I have just seen it is a month since I wrote a review.  During that month I have read many books but have been dilatory in reviewing them.  Apologies.

So today I will start with an author and his protagonist both new to me.

The Deepest Grave

The Deepest Grave is the 6th book in the series but not having read the earlier books didn’t faze me or stop me from enjoying the book.

We are introduced to DC Fiona Griffiths, a young detective based in Wales who had suffered from and still might suffer from Cotard’s Syndrome.  I didn’t know what that was either but Wikipedia tells us “Cotard delusion is a rare mental illness in which the affected person holds the delusional belief that they are already dead, do not exist, are putrefying, or have lost their blood or internal organs.”

So we know that this young detective doesn’t have an easy life.

However, it has been months since there was a murder in Cardiff and now comes the news of a corpse that has been decapitated with an ancient sword and the murder scene has been staged like a clue in a crossword puzzle.  The victim, Gaynor Charteris,  is an archaeologist working on a dig in Dinas Powys.  That and the other names are unpronounceable to this Anglo Saxon but they all sound magical.

Charteris is apparently well respected and well liked so it was hard to understand why anyone would kill her and in this particularly gruesome way.

Fiona’s boss, Dennis Jackson is on leave and is temporarily replaced by Bleddyn Jones, a by the book inspector who really doesn’t know how to take Fiona and her activities, and in fact, doesn’t really like her.  That feeling is mutual.  We meet Fiona’s father Tom, who has a shady past but will do anything to protect his daughters.

Into the mix comes Katie the Anglo-Saxon, who has been working at the dig but who is suffering a terminal illness and in helping at the dig was hoping to get her PhD completed before the end.

These two women, Fiona, the Celtic-Britain and Katie the Anglo-Saxon form a deep friendship and work together to solve the mystery.

With them we are led on a journey as they uncover the plot to defraud,  there are some forged archaeological artefacts, and the case appears to go back all the way to King Arthur and Excaliber.

It is quite a long book and the ending is totally unexpected.  I recommend it.

I learned some new words, some things about archaeology and am off to the library to get another book in the series. Perhaps I shall start with book 1, Talking to the Dead and so will learn more about Fiona Griffiths.

The Girl From Munich

 

Munich

Having been brought up in London during the Second World War I found this book absolutely fascinating.  Here I was reading about the war from the other side.  Civilians who were living through many of the problems we faced.

We are introduced to Charlotte/Lotte a young girl from a high-class family, used to the privileges such a family bestows.  She is excitedly making plans for a sumptuous wedding to her best friend and fiancé, Heinrich.
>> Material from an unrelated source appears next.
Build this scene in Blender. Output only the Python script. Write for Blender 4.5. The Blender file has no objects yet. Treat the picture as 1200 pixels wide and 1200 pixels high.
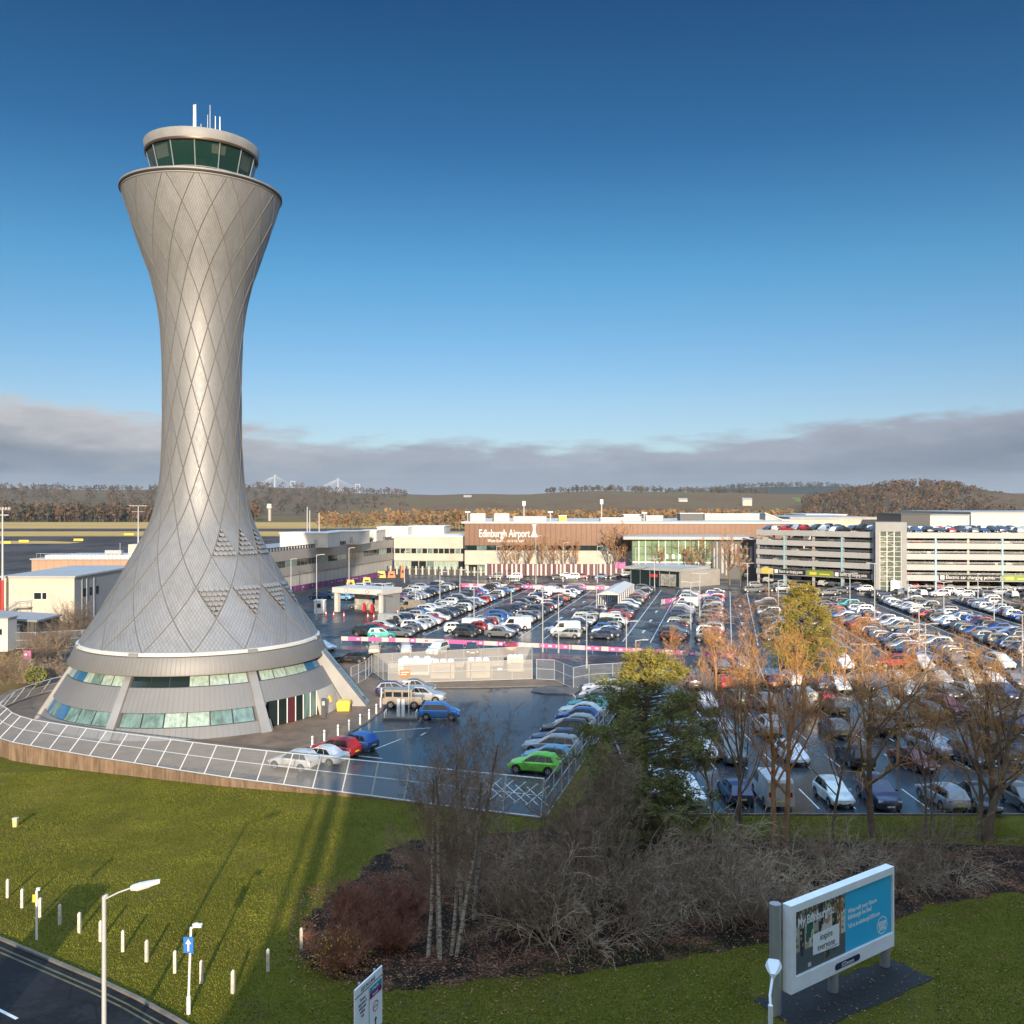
import bpy, math, random
import numpy as np
from mathutils import Vector, Matrix
R = math.radians
rnd = random.Random(7)
scene = bpy.context.scene
COL = scene.collection
CAMH, FPX, CX, HY = 21.0, 1093.0, 600.0, 588.0   # eye height, focal length and horizon of the photograph


def G(x, y, z=0.0):
    """ground point seen at a place in the photograph (survey helper)"""
    d = FPX * (CAMH - z) / (y - HY)
    return Vector(((x - CX) / FPX * d, d, z))


# ------------------------------------------------------------------ helpers
def tag(o, label=None, cat=None, group=None, kind=None):
    if label: o['label'] = label
    if cat: o['category'] = cat
    if group: o['group'] = group
    if kind: o['kind'] = kind
    return o


def thing(name, loc, label, cat, group=None, rotz=0.0):
    o = bpy.data.objects.new(name, None)
    o.empty_display_size = 0.3
    o.location = loc
    o.rotation_euler = (0, 0, rotz)
    COL.objects.link(o)
    return tag(o, label, cat, group)


def wloc(o):
    v = Vector((0, 0, 0))
    while o is not None:
        v += Vector(o.location)
        o = o.parent
    return v


def link(name, mesh, parent=None, loc=(0, 0, 0), rotz=0.0):
    o = bpy.data.objects.new(name, mesh)
    COL.objects.link(o)
    o.parent = parent
    o.location = loc
    o.rotation_euler = (0, 0, rotz)
    return o


class MB:
    def __init__(s):
        s.v, s.f, s.m = [], [], []

    def vert(s, p):
        s.v.append((p[0], p[1], p[2]))
        return len(s.v) - 1

    def poly(s, pts, m=0):
        i = len(s.v)
        s.v.extend([(p[0], p[1], p[2]) for p in pts])
        s.f.append(tuple(range(i, i + len(pts))))
        s.m.append(m)

    def hexa(s, p, m=0):
        """8 corners: bottom ring 0-3 counter-clockwise, top ring 4-7"""
        i = len(s.v)
        s.v.extend([(q[0], q[1], q[2]) for q in p])
        for f in ((3, 2, 1, 0), (4, 5, 6, 7), (0, 1, 5, 4), (1, 2, 6, 5), (2, 3, 7, 6), (3, 0, 4, 7)):
            s.f.append(tuple(i + k for k in f))
            s.m.append(m)

    def box(s, c, d, rz=0.0, m=0):
        cx, cy, cz = c
        a, b, h = d[0] / 2, d[1] / 2, d[2] / 2
        co, si = math.cos(rz), math.sin(rz)
        P = []
        for z in (-h, h):
            for x, y in ((-a, -b), (a, -b), (a, b), (-a, b)):
                P.append((cx + x * co - y * si, cy + x * si + y * co, cz + z))
        s.hexa(P, m)

    def prism(s, pts, z0, z1, m=0):
        n = len(pts)
        i = len(s.v)
        s.v.extend([(p[0], p[1], z0) for p in pts] + [(p[0], p[1], z1) for p in pts])
        s.f.append(tuple(reversed(range(i, i + n)))); s.m.append(m)
        s.f.append(tuple(range(i + n, i + 2 * n))); s.m.append(m)
        for k in range(n):
            l = (k + 1) % n
            s.f.append((i + k, i + l, i + n + l, i + n + k)); s.m.append(m)

    def tube(s, pts, rad, n=6, m=0, cap=True):
        pts = [Vector(p) for p in pts]
        if not isinstance(rad, (list, tuple)): rad = [rad] * len(pts)
        d = pts[-1] - pts[0]
        ref = Vector((0, 0, 1)) if abs(d.normalized().z) < 0.9 else Vector((1, 0, 0))
        i0 = len(s.v)
        k = len(pts)
        for j, p in enumerate(pts):
            t = (pts[min(j + 1, k - 1)] - pts[max(j - 1, 0)])
            if t.length < 1e-9: t = Vector((0, 0, 1))
            t.normalize()
            a = t.cross(ref)
            if a.length < 1e-6: a = t.orthogonal()
            a.normalize()
            b = t.cross(a)
            for q in range(n):
                an = 2 * math.pi * q / n
                w = p + (a * math.cos(an) + b * math.sin(an)) * rad[j]
                s.v.append((w.x, w.y, w.z))
        for j in range(k - 1):
            for q in range(n):
                r2 = (q + 1) % n
                s.f.append((i0 + j * n + q, i0 + j * n + r2, i0 + (j + 1) * n + r2, i0 + (j + 1) * n + q))
                s.m.append(m)
        if cap and n > 3:
            s.f.append(tuple(reversed(range(i0, i0 + n)))); s.m.append(m)
            s.f.append(tuple(range(i0 + (k - 1) * n, i0 + k * n))); s.m.append(m)

    def lathe(s, prof, n=64, c=(0, 0), m=0, a0=0.0, a1=2 * math.pi):
        full = abs(a1 - a0 - 2 * math.pi) < 1e-6
        cols = n if full else n + 1
        i0 = len(s.v)
        for r, z in prof:
            for k in range(cols):
                a = a0 + (a1 - a0) * k / n
                s.v.append((c[0] + r * math.cos(a), c[1] + r * math.sin(a), z))
        for j in range(len(prof) - 1):
            for k in range(n):
                l = (k + 1) % cols
                s.f.append((i0 + j * cols + k, i0 + j * cols + l, i0 + (j + 1) * cols + l, i0 + (j + 1) * cols + k))
                s.m.append(m)

    def fbox(s, fr, u0, u1, v0, v1, w0, w1, m=0):
        """box in a facade frame: u along, v up, w out of the wall"""
        P = [fr(u, v, w) for v in (v0, v1) for u, w in ((u0, w1), (u1, w1), (u1, w0), (u0, w0))]
        s.hexa(P, m)

    def mesh(s, name, mats, smooth=None, off=(0, 0, 0)):
        me = bpy.data.meshes.new(name)
        v = np.array(s.v, dtype=np.float32).reshape(-1, 3) - np.array(off, dtype=np.float32)
        nf = len(s.f)
        tot = np.fromiter((len(f) for f in s.f), dtype=np.int32, count=nf)
        st = np.zeros(nf, dtype=np.int32)
        if nf: st[1:] = np.cumsum(tot)[:-1]
        idx = np.fromiter((i for f in s.f for i in f), dtype=np.int32, count=int(tot.sum()))
        me.vertices.add(len(v)); me.vertices.foreach_set('co', v.ravel())
        me.loops.add(len(idx)); me.loops.foreach_set('vertex_index', idx)
        me.polygons.add(nf); me.polygons.foreach_set('loop_start', st)
        me.polygons.foreach_set('loop_total', tot)
        me.polygons.foreach_set('material_index', np.array(s.m, dtype=np.int32))
        me.update(calc_edges=True)
        me.validate()
        if not isinstance(mats, (list, tuple)): mats = [mats]
        for q in mats: me.materials.append(q)
        me.shade_smooth()
        me.set_sharp_from_angle(angle=R(32 if smooth is None else smooth))
        return me

    def build(s, name, mats, parent=None, smooth=None, base=None):
        """link as one object; verts are in world space"""
        if parent is not None:
            off = wloc(parent)
            return link(name, s.mesh(name, mats, smooth, off), parent)
        off = Vector(base) if base is not None else Vector((0, 0, 0))
        return link(name, s.mesh(name, mats, smooth, off), None, off)


def frame(p, q, z=0.0):
    """facade frame from ground point p to q, outward normal to the right of p->q"""
    p = Vector((p[0], p[1], z)); q = Vector((q[0], q[1], z))
    u = (q - p); L = u.length; u.normalize()
    w = Vector((u.y, -u.x, 0))
    def fr(a, b, c): return p + u * a + Vector((0, 0, b)) + w * c
    fr.L = L; fr.u = u; fr.w = w; fr.p = p
    return fr


def text_mesh(txt, size, fr, u, v, w, mats, parent, name='lettering', align='LEFT', depth=0.01, stretch=1.0, bold=0.0):
    c = bpy.data.curves.new('t', 'FONT')
    c.body = txt; c.size = size; c.align_x = align; c.extrude = depth; c.offset = bold
    c.space_line = 1.0
    o = bpy.data.objects.new('t', c); COL.objects.link(o)
    me = bpy.data.meshes.new_from_object(o.evaluated_get(bpy.context.evaluated_depsgraph_get()))
    bpy.data.objects.remove(o); bpy.data.curves.remove(c)
    base = wloc(parent) if parent else Vector((0, 0, 0))
    n = len(me.vertices); co = np.zeros(n * 3, dtype=np.float32); me.vertices.foreach_get('co', co); co = co.reshape(-1, 3)
    o0 = fr(u, v, w) - base
    out = np.array(o0) + np.outer(co[:, 0] * stretch, np.array(fr.u)) + np.outer(co[:, 1], np.array((0, 0, 1))) + np.outer(co[:, 2], np.array(fr.w))
    me.vertices.foreach_set('co', out.astype(np.float32).ravel()); me.update()
    me.materials.clear(); me.materials.append(mats); me.name = name
    return link(name, me, parent)


# ------------------------------------------------------------------ materials
class NT:
    def __init__(s, nt): s.nt = nt
    def n(s, t, **kw):
        q = s.nt.nodes.new(t)
        for k, v in kw.items(): setattr(q, k, v)
        return q
    def put(s, inp, v):
        if isinstance(v, bpy.types.NodeSocket): s.nt.links.new(v, inp)
        elif isinstance(v, (tuple, list)) and len(v) == 3 and inp.type == 'RGBA': inp.default_value = (*v, 1)
        else: inp.default_value = v
    def math(s, op, a, b=0.0, c=None, clamp=False):
        q = s.n('ShaderNodeMath', operation=op, use_clamp=clamp)
        s.put(q.inputs[0], a); s.put(q.inputs[1], b)
        if c is not None: s.put(q.inputs[2], c)
        return q.outputs[0]
    def noise(s, vec, scale, detail=4, rough=0.55, dist=0.0):
        q = s.n('ShaderNodeTexNoise'); s.put(q.inputs['Vector'], vec)
        q.inputs['Scale'].default_value = scale; q.inputs['Detail'].default_value = detail
        q.inputs['Roughness'].default_value = rough; q.inputs['Distortion'].default_value = dist
        return q.outputs['Fac']
    def ramp(s, fac, stops, interp='LINEAR'):
        q = s.n('ShaderNodeValToRGB'); s.put(q.inputs[0], fac); cr = q.color_ramp; cr.interpolation = interp
        while len(cr.elements) < len(stops): cr.elements.new(0.5)
        for e, (p, c) in zip(cr.elements, stops):
            e.position = p; e.color = (*c, 1) if len(c) == 3 else c
        return q.outputs[0]
    def step(s, x, a, b):
        q = s.n('ShaderNodeMapRange', interpolation_type='SMOOTHSTEP'); s.put(q.inputs[0], x)
        s.put(q.inputs[1], a); s.put(q.inputs[2], b)
        return q.outputs[0]
    def mix(s, f, a, b):
        q = s.n('ShaderNodeMix', data_type='RGBA'); s.put(q.inputs[0], f); s.put(q.inputs[6], a); s.put(q.inputs[7], b)
        return q.outputs[2]
    def bump(s, h, strength=0.3, dist=0.02):
        q = s.n('ShaderNodeBump'); q.inputs['Strength'].default_value = strength; q.inputs['Distance'].default_value = dist
        s.put(q.inputs['Height'], h)
        return q.outputs[0]
    def coords(s, kind='Object', scale=None):
        o = s.n('ShaderNodeTexCoord').outputs[kind]
        if scale:
            q = s.n('ShaderNodeMapping'); s.put(q.inputs['Vector'], o); q.inputs['Scale'].default_value = scale
            o = q.outputs[0]
        return o
    def sep(s, v):
        q = s.n('ShaderNodeSeparateXYZ'); s.put(q.inputs[0], v); return q.outputs
    def comb(s, x, y, z=0.0):
        q = s.n('ShaderNodeCombineXYZ'); s.put(q.inputs[0], x); s.put(q.inputs[1], y); s.put(q.inputs[2], z); return q.outputs[0]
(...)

But life changes for the pair as in 1943 when the war is being lost by Germany she takes a secretarial job in an administrative supply section.  Lotte is immediately attracted to her superior who has lost his wife and children during the war.

We follow Lotte and her superior Erich, as they flee from the chaos and make their difficult way to where her mother is staying in the country with Lotte’s aunt.

Along the way, they realise that they are in love and we follow this pair as they try to make a new life for themselves in a Germany unlike anything either could have imagined.

This is the first novel from a woman in Australia who has a  German mother and an Italian father; she has a rich heritage on which to draw.

It is a good read and certainly one I shall recommend to my friends and followers.